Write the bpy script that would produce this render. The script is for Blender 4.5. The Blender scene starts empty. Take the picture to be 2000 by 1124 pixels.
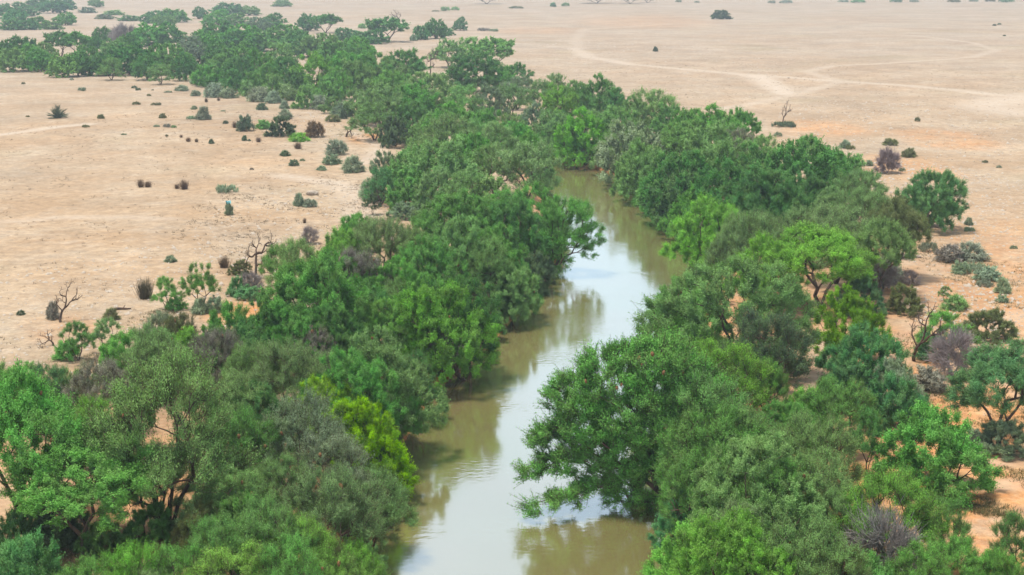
import bpy, math, random
import numpy as np
from mathutils import Vector

# ------------------------------------------------------------------ camera, sky, sun, exposure
SC = bpy.context.scene
COL = SC.collection
CAM_H = 24.0
FPX = 2800.0                      # focal length in photo pixels (2000 wide)
PITCH = math.atan(622.0 / FPX)    # true horizon lies 60 px above the frame
cam_d = bpy.data.cameras.new('camera')
cam_d.lens = 36.0 * FPX / 2000.0
cam_d.sensor_width = 36.0
cam_d.clip_start = 0.5
cam_d.clip_end = 20000
cam = bpy.data.objects.new('camera', cam_d)
COL.objects.link(cam)
cam.location = (0, 0, CAM_H)
cam.rotation_euler = (math.pi / 2 - PITCH, 0, 0)
SC.camera = cam

SUN_EL, SUN_AZ = math.radians(74), math.radians(-85)   # azimuth from +Y (view direction), negative = left
SUN_STRENGTH, SKY_STRENGTH, EXPOSURE = 3.0, 0.075, 0.80
world = bpy.data.worlds.new('World')
SC.world = world
world.use_nodes = True
wn, wl = world.node_tree.nodes, world.node_tree.links
wn.clear()
wo = wn.new('ShaderNodeOutputWorld'); bg = wn.new('ShaderNodeBackground')
sky = wn.new('ShaderNodeTexSky'); sky.sky_type = 'NISHITA'; sky.sun_disc = False
sky.sun_elevation = SUN_EL; sky.sun_rotation = SUN_AZ
sky.dust_density = 2.5; sky.air_density = 1.0
tc = wn.new('ShaderNodeTexCoord'); mp = wn.new('ShaderNodeMapping')
mp.inputs['Scale'].default_value = (1.0, 1.0, 3.0)
cn = wn.new('ShaderNodeTexNoise'); cn.inputs['Scale'].default_value = 2.2; cn.inputs['Detail'].default_value = 7
cr = wn.new('ShaderNodeMapRange'); cr.inputs['From Min'].default_value = 0.30; cr.inputs['From Max'].default_value = 0.62
cr.inputs['To Min'].default_value = 0.45; cr.inputs['To Max'].default_value = 0.95
mx = wn.new('ShaderNodeMix'); mx.data_type = 'RGBA'
sz_ = wn.new('ShaderNodeSeparateXYZ'); wl.new(tc.outputs['Generated'], sz_.inputs[0])   # thin cloud, brighter low down
hz_ = wn.new('ShaderNodeMapRange'); hz_.inputs['From Min'].default_value = 0.0; hz_.inputs['From Max'].default_value = 0.75
wl.new(sz_.outputs['Z'], hz_.inputs['Value'])
cb_ = wn.new('ShaderNodeMix'); cb_.data_type = 'RGBA'; cb_.inputs['A'].default_value = (9.0, 11.6, 13.9, 1); cb_.inputs['B'].default_value = (6.2, 6.8, 7.4, 1)
wl.new(hz_.outputs[0], cb_.inputs['Factor']); wl.new(cb_.outputs['Result'], mx.inputs['B'])
wl.new(tc.outputs['Generated'], mp.inputs['Vector']); wl.new(mp.outputs[0], cn.inputs['Vector'])
wl.new(cn.outputs['Fac'], cr.inputs['Value']); wl.new(cr.outputs[0], mx.inputs['Factor'])
wl.new(sky.outputs[0], mx.inputs['A']); wl.new(mx.outputs['Result'], bg.inputs['Color'])
bg.inputs['Strength'].default_value = SKY_STRENGTH
wl.new(bg.outputs[0], wo.inputs['Surface'])

sun_d = bpy.data.lights.new('sun', 'SUN'); sun_d.energy = SUN_STRENGTH; sun_d.angle = math.radians(11)
sun_d.color = (1.0, 0.95, 0.87)
sun = bpy.data.objects.new('sun', sun_d); COL.objects.link(sun)
sdir = Vector((math.sin(SUN_AZ) * math.cos(SUN_EL), math.cos(SUN_AZ) * math.cos(SUN_EL), math.sin(SUN_EL)))
sun.rotation_euler = sdir.to_track_quat('Z', 'Y').to_euler()

SC.view_settings.view_transform = 'Standard'
SC.view_settings.look = 'None'
SC.view_settings.exposure = EXPOSURE
SC.view_settings.gamma = 1.0
SC.render.engine = 'CYCLES'
SC.cycles.max_bounces = 6
SC.cycles.diffuse_bounces = 3
SC.cycles.glossy_bounces = 2
SC.cycles.transmission_bounces = 3
SC.cycles.volume_bounces = 0
SC.cycles.transparent_max_bounces = 6
SC.cycles.pixel_filter_type = 'BLACKMAN_HARRIS'
SC.cycles.filter_width = 1.55

# ------------------------------------------------------------------ geometry of the place
CP, SP = math.cos(PITCH), math.sin(PITCH)

def ray(x, y):
    u = (x - 1000.0) / FPX; v = (562.0 - y) / FPX
    return np.array([u, CP + v * SP, -SP + v * CP])

def on_level(x, y, z):
    d = ray(x, y); t = (z - CAM_H) / d[2]
    return np.array([d[0] * t, d[1] * t, z])

def at_dist(x, y, Y):
    d = ray(x, y); t = Y / d[1]
    return np.array([d[0] * t, Y, CAM_H + d[2] * t])

def to_px(p):
    x, y, z = p[0], p[1], p[2] - CAM_H
    f = y * CP - z * SP; up = y * SP + z * CP
    return 1000 + FPX * x / f, 562 - FPX * up / f

def px_per_m(Y):
    return FPX / (Y * CP + CAM_H * SP)

# river edges read at water level (left, right), near to far
EDGES = [(1700, 700, 1330), (1400, 715, 1300), (1124, 762, 1290), (1000, 780, 1300), (900, 800, 1325), (840, 835, 1320), (780, 872, 1300), (735, 915, 1292),
         (700, 965, 1292), (640, 1015, 1302), (600, 1045, 1315), (550, 1085, 1335), (500, 1112, 1352), (450, 1112, 1305), (400, 1085, 1245),
         (350, 1068, 1205), (338, 1066, 1180), (326, 1058, 1112), (310, 1030, 1098), (296, 980, 1060), (286, 900, 985)]
RC = []
for y, l, r in EDGES:
    a, b = on_level(l, y, 0), on_level(r, y, 0)
    RC.append((a[0], b[0], a[1]))
RC = np.array(RC)
mid = (RC[:, 0] + RC[:, 1]) / 2
half = (RC[:, 1] - RC[:, 0]) / 2
half[-3:] *= (0.75, 0.45, 0.15)
cl = np.stack([mid, RC[:, 2]], 1)
# dense centreline
dens = []
for i in range(len(cl) - 1):
    n = max(2, int(np.linalg.norm(cl[i + 1] - cl[i]) / 0.8))
    for k in range(n):
        t = k / n
        dens.append((*(cl[i] * (1 - t) + cl[i + 1] * t), half[i] * (1 - t) + half[i + 1] * t))
dens.append((*cl[-1], half[-1]))
dens = np.array(dens)
K = np.ones(7) / 7
sm = dens.copy()
for c in range(3):
    pad = np.concatenate([np.full(3, dens[0, c]), dens[:, c], np.full(3, dens[-1, c])])
    sm[:, c] = np.convolve(pad, K, 'valid')
RIV = sm

def river_d(X, Y):
    """signed distance to the water's edge (negative in the water)"""
    X = np.atleast_1d(X).astype(float); Y = np.atleast_1d(Y).astype(float)
    out = np.full(X.shape, 1e9)
    sel = (Y < 330) & (np.abs(X) < 90)
    xs, ys = X[sel], Y[sel]
    o = np.full(xs.shape, 1e9)
    for i in range(0, len(xs), 20000):
        dx = xs[i:i + 20000, None] - RIV[None, ::2, 0]; dy = ys[i:i + 20000, None] - RIV[None, ::2, 1]
        o[i:i + 20000] = (np.sqrt(dx * dx + dy * dy) - RIV[None, ::2, 2]).min(1)
    out[sel] = o
    return out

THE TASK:
Write out every line above exactly as it is, leaving out the pictures.

REPLY TO THE TASK:
Write the bpy script that would produce this render. The script is for Blender 4.5. The Blender scene starts empty. Take the picture to be 2000 by 1124 pixels.
import bpy, math, random
import numpy as np
from mathutils import Vector

# ------------------------------------------------------------------ camera, sky, sun, exposure
SC = bpy.context.scene
COL = SC.collection
CAM_H = 24.0
FPX = 2800.0                      # focal length in photo pixels (2000 wide)
PITCH = math.atan(622.0 / FPX)    # true horizon lies 60 px above the frame
cam_d = bpy.data.cameras.new('camera')
cam_d.lens = 36.0 * FPX / 2000.0
cam_d.sensor_width = 36.0
cam_d.clip_start = 0.5
cam_d.clip_end = 20000
cam = bpy.data.objects.new('camera', cam_d)
COL.objects.link(cam)
cam.location = (0, 0, CAM_H)
cam.rotation_euler = (math.pi / 2 - PITCH, 0, 0)
SC.camera = cam

SUN_EL, SUN_AZ = math.radians(74), math.radians(-85)   # azimuth from +Y (view direction), negative = left
SUN_STRENGTH, SKY_STRENGTH, EXPOSURE = 3.0, 0.075, 0.80
world = bpy.data.worlds.new('World')
SC.world = world
world.use_nodes = True
wn, wl = world.node_tree.nodes, world.node_tree.links
wn.clear()
wo = wn.new('ShaderNodeOutputWorld'); bg = wn.new('ShaderNodeBackground')
sky = wn.new('ShaderNodeTexSky'); sky.sky_type = 'NISHITA'; sky.sun_disc = False
sky.sun_elevation = SUN_EL; sky.sun_rotation = SUN_AZ
sky.dust_density = 2.5; sky.air_density = 1.0
tc = wn.new('ShaderNodeTexCoord'); mp = wn.new('ShaderNodeMapping')
mp.inputs['Scale'].default_value = (1.0, 1.0, 3.0)
cn = wn.new('ShaderNodeTexNoise'); cn.inputs['Scale'].default_value = 2.2; cn.inputs['Detail'].default_value = 7
cr = wn.new('ShaderNodeMapRange'); cr.inputs['From Min'].default_value = 0.30; cr.inputs['From Max'].default_value = 0.62
cr.inputs['To Min'].default_value = 0.45; cr.inputs['To Max'].default_value = 0.95
mx = wn.new('ShaderNodeMix'); mx.data_type = 'RGBA'
sz_ = wn.new('ShaderNodeSeparateXYZ'); wl.new(tc.outputs['Generated'], sz_.inputs[0])   # thin cloud, brighter low down
hz_ = wn.new('ShaderNodeMapRange'); hz_.inputs['From Min'].default_value = 0.0; hz_.inputs['From Max'].default_value = 0.75
wl.new(sz_.outputs['Z'], hz_.inputs['Value'])
cb_ = wn.new('ShaderNodeMix'); cb_.data_type = 'RGBA'; cb_.inputs['A'].default_value = (9.0, 11.6, 13.9, 1); cb_.inputs['B'].default_value = (6.2, 6.8, 7.4, 1)
wl.new(hz_.outputs[0], cb_.inputs['Factor']); wl.new(cb_.outputs['Result'], mx.inputs['B'])
wl.new(tc.outputs['Generated'], mp.inputs['Vector']); wl.new(mp.outputs[0], cn.inputs['Vector'])
wl.new(cn.outputs['Fac'], cr.inputs['Value']); wl.new(cr.outputs[0], mx.inputs['Factor'])
wl.new(sky.outputs[0], mx.inputs['A']); wl.new(mx.outputs['Result'], bg.inputs['Color'])
bg.inputs['Strength'].default_value = SKY_STRENGTH
wl.new(bg.outputs[0], wo.inputs['Surface'])

sun_d = bpy.data.lights.new('sun', 'SUN'); sun_d.energy = SUN_STRENGTH; sun_d.angle = math.radians(11)
sun_d.color = (1.0, 0.95, 0.87)
sun = bpy.data.objects.new('sun', sun_d); COL.objects.link(sun)
sdir = Vector((math.sin(SUN_AZ) * math.cos(SUN_EL), math.cos(SUN_AZ) * math.cos(SUN_EL), math.sin(SUN_EL)))
sun.rotation_euler = sdir.to_track_quat('Z', 'Y').to_euler()

SC.view_settings.view_transform = 'Standard'
SC.view_settings.look = 'None'
SC.view_settings.exposure = EXPOSURE
SC.view_settings.gamma = 1.0
SC.render.engine = 'CYCLES'
SC.cycles.max_bounces = 6
SC.cycles.diffuse_bounces = 3
SC.cycles.glossy_bounces = 2
SC.cycles.transmission_bounces = 3
SC.cycles.volume_bounces = 0
SC.cycles.transparent_max_bounces = 6
SC.cycles.pixel_filter_type = 'BLACKMAN_HARRIS'
SC.cycles.filter_width = 1.55

# ------------------------------------------------------------------ geometry of the place
CP, SP = math.cos(PITCH), math.sin(PITCH)

def ray(x, y):
    u = (x - 1000.0) / FPX; v = (562.0 - y) / FPX
    return np.array([u, CP + v * SP, -SP + v * CP])

def on_level(x, y, z):
    d = ray(x, y); t = (z - CAM_H) / d[2]
    return np.array([d[0] * t, d[1] * t, z])

def at_dist(x, y, Y):
    d = ray(x, y); t = Y / d[1]
    return np.array([d[0] * t, Y, CAM_H + d[2] * t])

def to_px(p):
    x, y, z = p[0], p[1], p[2] - CAM_H
    f = y * CP - z * SP; up = y * SP + z * CP
    return 1000 + FPX * x / f, 562 - FPX * up / f

def px_per_m(Y):
    return FPX / (Y * CP + CAM_H * SP)

# river edges read at water level (left, right), near to far
EDGES = [(1700, 700, 1330), (1400, 715, 1300), (1124, 762, 1290), (1000, 780, 1300), (900, 800, 1325), (840, 835, 1320), (780, 872, 1300), (735, 915, 1292),
         (700, 965, 1292), (640, 1015, 1302), (600, 1045, 1315), (550, 1085, 1335), (500, 1112, 1352), (450, 1112, 1305), (400, 1085, 1245),
         (350, 1068, 1205), (338, 1066, 1180), (326, 1058, 1112), (310, 1030, 1098), (296, 980, 1060), (286, 900, 985)]
RC = []
for y, l, r in EDGES:
    a, b = on_level(l, y, 0), on_level(r, y, 0)
    RC.append((a[0], b[0], a[1]))
RC = np.array(RC)
mid = (RC[:, 0] + RC[:, 1]) / 2
half = (RC[:, 1] - RC[:, 0]) / 2
half[-3:] *= (0.75, 0.45, 0.15)
cl = np.stack([mid, RC[:, 2]], 1)
# dense centreline
dens = []
for i in range(len(cl) - 1):
    n = max(2, int(np.linalg.norm(cl[i + 1] - cl[i]) / 0.8))
    for k in range(n):
        t = k / n
        dens.append((*(cl[i] * (1 - t) + cl[i + 1] * t), half[i] * (1 - t) + half[i + 1] * t))
dens.append((*cl[-1], half[-1]))
dens = np.array(dens)
K = np.ones(7) / 7
sm = dens.copy()
for c in range(3):
    pad = np.concatenate([np.full(3, dens[0, c]), dens[:, c], np.full(3, dens[-1, c])])
    sm[:, c] = np.convolve(pad, K, 'valid')
RIV = sm

def river_d(X, Y):
    """signed distance to the water's edge (negative in the water)"""
    X = np.atleast_1d(X).astype(float); Y = np.atleast_1d(Y).astype(float)
    out = np.full(X.shape, 1e9)
    sel = (Y < 330) & (np.abs(X) < 90)
    xs, ys = X[sel], Y[sel]
    o = np.full(xs.shape, 1e9)
    for i in range(0, len(xs), 20000):
        dx = xs[i:i + 20000, None] - RIV[None, ::2, 0]; dy = ys[i:i + 20000, None] - RIV[None, ::2, 1]
        o[i:i + 20000] = (np.sqrt(dx * dx + dy * dy) - RIV[None, ::2, 2]).min(1)
    out[sel] = o
    return out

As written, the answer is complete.